Our final research trip of the season starts on an “even-my-eyelashes-are-soaked” kind of day. The Easton’s summer fast is almost over, as the forecast calls for the first significant snowfall. We need to get our final measurements before the glacier becomes too dangerous. The torrential rain turns to snow as we crest the Easton’s moraine. We pour heavy whipping cream into our pasta – more calories will keep us warm through the night.

We wake to sunshine and a hungry glacier metabolizing its early fall snack (60 centimeters of fresh snow). At this point in the season, the lower part of the glacier is decorated with linear chasms and we’re forced to walk circuitously and in zigzags to approach the stakes, moving among bridges of solid ice. Sometimes we have to leap across them. As we travel higher, the few centimeters of new snow hides the smaller cracks and at one point, Maya’s foot falls into a subsurface pond.

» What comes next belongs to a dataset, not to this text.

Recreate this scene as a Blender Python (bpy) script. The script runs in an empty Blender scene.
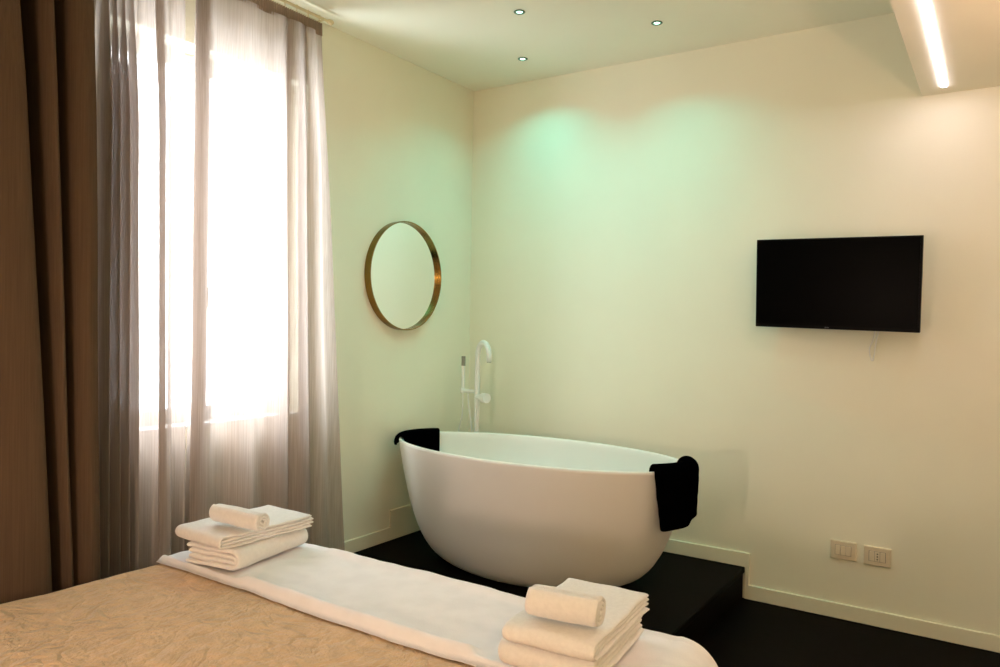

This early fall snow snack is only a small boost of energy after a long ablation season; at one site, we measure almost nine meters worth of melt since early May. We take one last stream measurement and return to the parking lot in the dark. The shorter days coincide with the start of the accumulation season, when the Easton Glacier becomes subject to the fickle whims of ocean temperatures, orographic lift and fluctuating freezing levels – variables that determine its fate.

Will this winter’s accumulation outweigh the summer melt? Will these seasonal cycles continue on Mt. Baker? I can reasonably predict what this landscape will look like next February or May. But I can only speculate how long it will take for the summit of this glaciated volcano to become a cirque with an alpine lake, shaded by subalpine firs and fit for hiking boots and sunset picnics.

When Elizabeth Kimberly isn’t conducting research for her master’s project at Western Washington University, you can find her seeking alpine powder turns, winding through forests on a bicycle or writing in a notebook.